Du reste, de nombreux pays européens dépensent peu dans la défense. Ils comptent sur leurs voisins, ou sur l’OTAN, pour assurer leur sécurité. La création d’une Europe de la défense nécessiterait de la part de certains pays des investissements financiers plus conséquents.
Le couple franco-allemand, souvent considéré comme le moteur de l’intégration européenne, n’a pas réussi à imprimer une dynamique significative dans ce domaine. Côté français, disposer d’une armée forte est considéré comme un avantage compétitif, pour des raisons politiques mais aussi industrielles et commerciales. Côté allemand, l’importance de l’OTAN reste primordiale. On craint qu’une armée européenne affaiblisse l’alliance transatlantique et compromette les relations avec les États-Unis.
Au-delà des obstacles pratiques, des freins philosophiques et institutionnels subsistent.
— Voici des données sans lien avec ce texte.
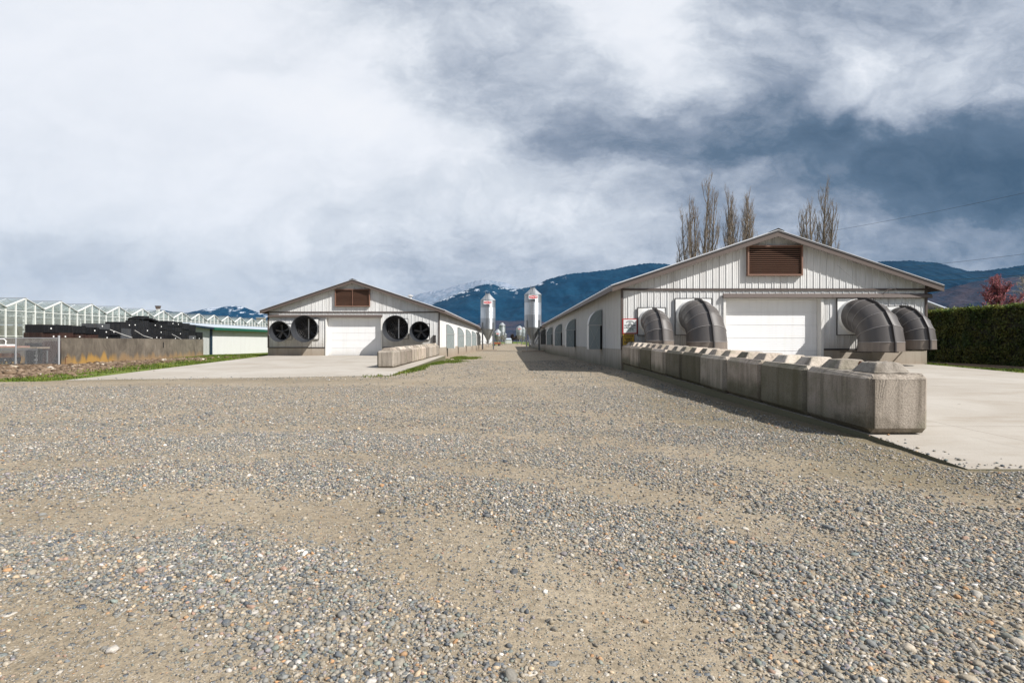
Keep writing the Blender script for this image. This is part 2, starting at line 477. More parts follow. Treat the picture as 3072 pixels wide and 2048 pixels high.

A quel pouvoir commandement obéirait une vraie armée européenne ? La prise de décision au sein de l’Union est complexe, nécessitant la formation de consensus entre les États. L’idée d’une armée devant servir l’ensemble de l’Europe bute sur l’absence d’un gouvernement européen capable de prendre des décisions stratégiques rapidement et efficacement.
Ce que l’Europe de la Défense changerait pour notre sécurité et pourquoi il faut plaider POUR
Le principal bénéfice d’un développement, à l’échelle européenne, de capacités de défense et de dissuasion (forces conventionnelles, nucléaire, cyberdéfense…) serait de disposer d’une armée puissante, avec des capacités d’intervention plus importantes que n’importe quelle armée nationale. De plus, l’intégration des capacités militaires des États membres permettrait d’éviter les redondances, de rationaliser les dépenses et d’améliorer l’efficacité des opérations.
Cette grande armée européenne renforcerait notre autonomie stratégique, nous permettant de prendre des décisions indépendantes, sans dépendre des États-Unis. Cela renforcerait la crédibilité de l’UE en tant qu’acteur de sécurité mondial, et consoliderait son rôle dans la gestion des crises et conflits mondiaux. La coopération avec d’autres acteurs (OTAN, ONU…) serait plus fluide, permettant d’élaborer plus efficacement des stratégies communes de sécurité.
Alors, que faire ?
On le sait, l’Europe grandit en réaction à des crises. Nous traversons aujourd’hui une crise sécuritaire et l’UE doit répondre au besoin de protection exprimé par ses concitoyens. Cette approche permettrait à l’Europe de s’affirmer comme un acteur de sécurité autonome et efficace sur la scène internationale, garantissant la protection et la défense des Européens et de leurs intérêts.
Pour construire une défense européenne crédible, une volonté politique forte est essentielle. Les armées nationales pourront coexister avec cette armée européenne, chacune apportant des capacités complémentaires. Cependant, il est clair que le simple renforcement des structures existantes et qu’une coopération accrue entre les armées nationales ne suffiront pas.